FSOC Tackles Market Structure

Trading desks are starting to get visits from Washington’s new super regulator: the Financial Stability Oversight Council.

Formed in 2010 by the Dodd-Frank Act, FSOC is an inter-agency regulatory body chaired by the U.S. Treasury and charged with identifying risks in the U.S. financial system. Its role is to support the primary financial industry regulators with information and rule-making proposals. Among other initiatives, the group is taking the lead in pushing the Volcker Rule.

“FSOC is spending a lot of time meeting with firms and learning about market structure,” Brendan Weiss, a regulatory attorney at NYSE Euronext, said at a recent industry conference. “They are trying to understand how exchanges and their members interact. They want to know how trading desks are structured-whether it is a bank or prop trading desk.”

FSOC is overseen by a group of 10 voting members and five non-voting members, taken from the major regulatory bodies in Washington.
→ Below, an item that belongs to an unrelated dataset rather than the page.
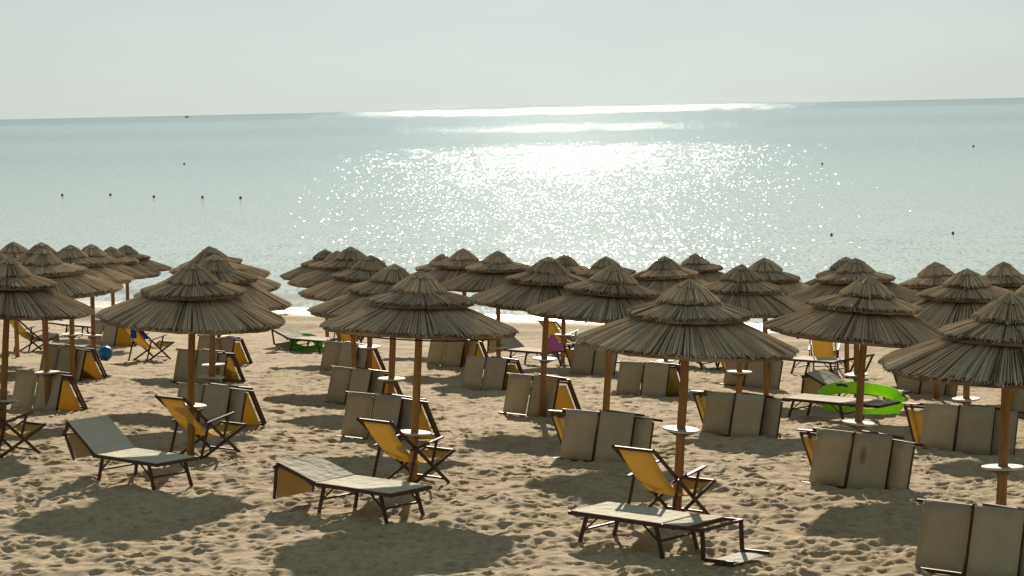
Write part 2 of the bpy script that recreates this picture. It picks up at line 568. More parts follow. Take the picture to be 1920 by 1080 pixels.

Mary Schapiro, chairman of the Securities and Exchange Commission, and Gary Gensler, chairman of the Commodity Futures Trading Commission, are board members.

Weiss, who was speaking at a Security Traders Association event, noted the FSOC staffers are “pretty sharp people who have spent time in the industry.” He added they are not just attorneys, but have spent time on trading desks and the business side of the banks.